In a Nutshell: A writer and his socialite wife become aware of their loveless marriage.

La notte is the middle chapter of Michelangelo Antonioni’s Incommunicability Trilogy and the most frustrating to endure. Its main couple, a successful writer named Giovanni (Marcello Mastroianni) and his bored wife, Lidia (Jeanne Moreau), are the sort of people we cannot help but hold no sympathy for. Both are wealthy, attractive, surrounded by friends of equal stature and spend their lives attending parties and mixing with high culture. Both can barely pretend there is any life left in their marriage as Giovanni shamelessly chases women while Lidia half-heartedly deflects advances from other men. As both move from one social gathering to the next, it becomes to clear just how far the crack in their relationship has grown.

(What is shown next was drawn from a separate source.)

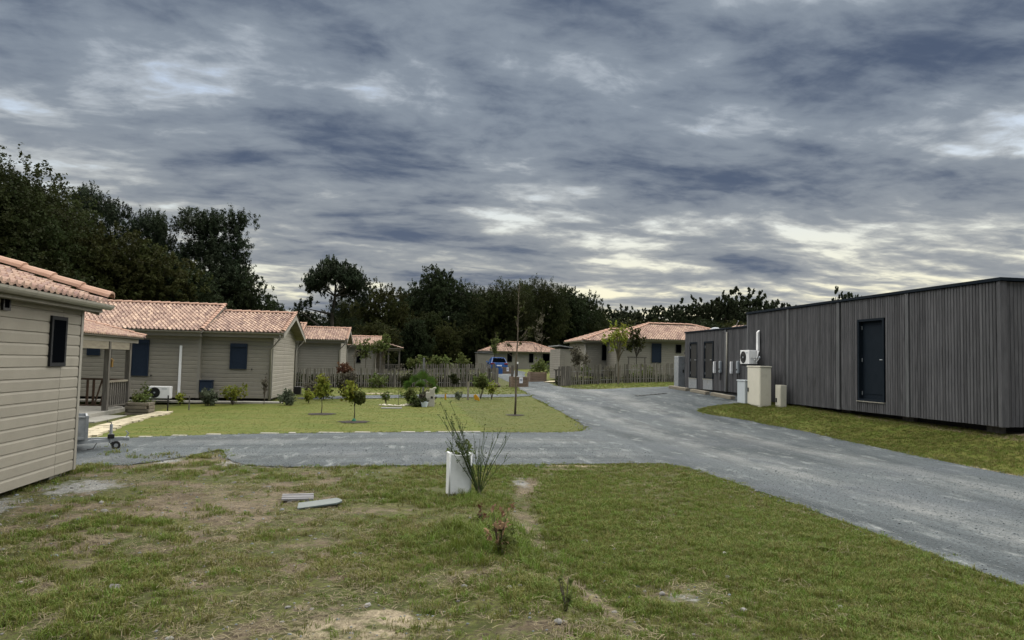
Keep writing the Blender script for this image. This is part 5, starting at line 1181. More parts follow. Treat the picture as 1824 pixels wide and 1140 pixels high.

Antonioni has always been a director of spaces. Wide, desolate planes where his character’s hopelessness and modern angst fills the screen. Everything down to the parties that Lidia and Giovanni attend feel uninhabited. Thankfully, Antonioni’s style gives his material a maturity and restraint that could have easily delved into over-wrought visual clichés. Particularly since Giovanni and Lidia’s problems are not revolutionary in film’s history of marital crisis’s. But it is familiar and the viewer’s own loneliness and insecurity becomes the film’s backdrop.

One of the aspects presented with a great sadness is the transition from an old-fashioned Catholic world to a secularist one. As duty-bound to their union as Giovanni and Lidia are, each is drawn into hedonism, though no one acts on infidelity. Their greatest struggle seems to be the burden of being decent people, unwilling to confront their issues to each other for fear of tarnishing some old moral code. As the empty, aged cities crumble around our couple, we see the values of yesterday begin to dissolve with every hopelessly uncaring look between them. Each is afraid to speak up and shatter the fragile illusion of their happy marriage. By the end, as man and wife make for one last grasp to reestablish their love, even we know that nothing can mend their rift.